Le résultat le plus inquiétant ? L’augmentation du temps de réponse engendrée par la manipulation de l’écran tactile s’est avérée supérieure à celle causée par une consommation modérée de cannabis ou d’alcool, sans toutefois dépasser la limite légale d’alcoolémie, comme l’a précisé Neale Kinnear, l’auteur principal de l’étude publiée en 2020. En d’autres termes, interagir avec un GPS ou une playlist peut rendre le conducteur moins réactif que s’il avait bu un verre de vin.
Le coût cognitif de la liste d'épicerie
L’étude du TRL a testé des tâches courantes via les systèmes de réplication de téléphone (Apple CarPlay et Android Auto).

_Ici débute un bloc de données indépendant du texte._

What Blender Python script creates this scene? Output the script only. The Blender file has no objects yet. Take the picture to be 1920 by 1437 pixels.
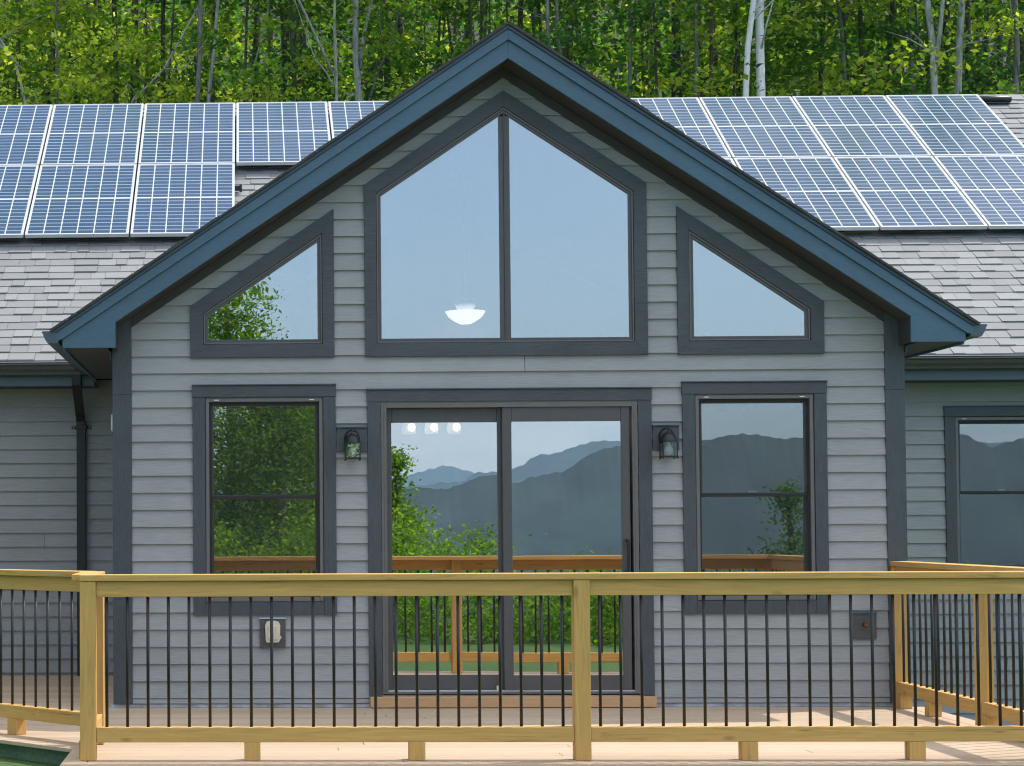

Les « cobayes » devaient effectuer des opérations complexes en roulant : consulter une liste de courses, chercher une chanson précise sur Spotify, envoyer un message ou encore trouver une station-service sur une carte.
Le niveau de concentration requis pour ces tâches a totalement submergé les participants. Questionnés par la suite sur la liste d’épicerie qu’ils venaient pourtant de consulter, la majorité ne se souvenait que de deux éléments sur six. Une preuve manifeste que l’attention nécessaire à la conduite était complètement détournée vers l’écran, même pour des opérations que l’on pensait « simples ».
De la commande vocale au volant-souris
Face à ce risque grandissant, des solutions sont envisagées. D’un côté, des institutions comme le TRL plaident logiquement pour un usage maximal des commandes vocales afin de laisser les mains du conducteur sur le volant et les yeux sur la route.
De l’autre, certains ingénieurs tentent de repenser l’interface physique elle-même. La firme SmartGrips, par exemple, travaille sur une solution pour transformer le volant en une sorte de souris géante. John Botti et Bradley Davis expliquent que leur technologie permettrait d’utiliser toute la circonférence du volant pour interagir avec l’écran tactile ou le téléphone, en reproduisant les gestes habituels : taper, glisser, zoomer. Ces volants d’un nouveau genre devraient être testés par l’Université du Michigan dès 2026.
l'apprentissage nécessaire
En attendant des réglementations ou des innovations technologiques adaptées, les conducteurs doivent faire preuve de prudence. Neale Kinnear donne d’ailleurs un conseil pratique qui pourrait devenir la norme : « Quand on loue une voiture en voyage, il faut de plus en plus souvent prendre quelques dizaines de minutes pour s’assurer que l’on comprend parfaitement l’écran tactile. »
De nos jours, des fonctions essentielles à la sécurité, comme le dégivrage ou l’activation des phares, sont souvent centralisées dans des menus numériques complexes. Là où l’on pouvait démarrer immédiatement, il est désormais crucial de faire un apprentissage préliminaire avant de prendre la route. Les résultats des grandes études en cours devraient d’ici quelques années contraindre l’industrie automobile à trouver un équilibre entre design futuriste et sécurité de base.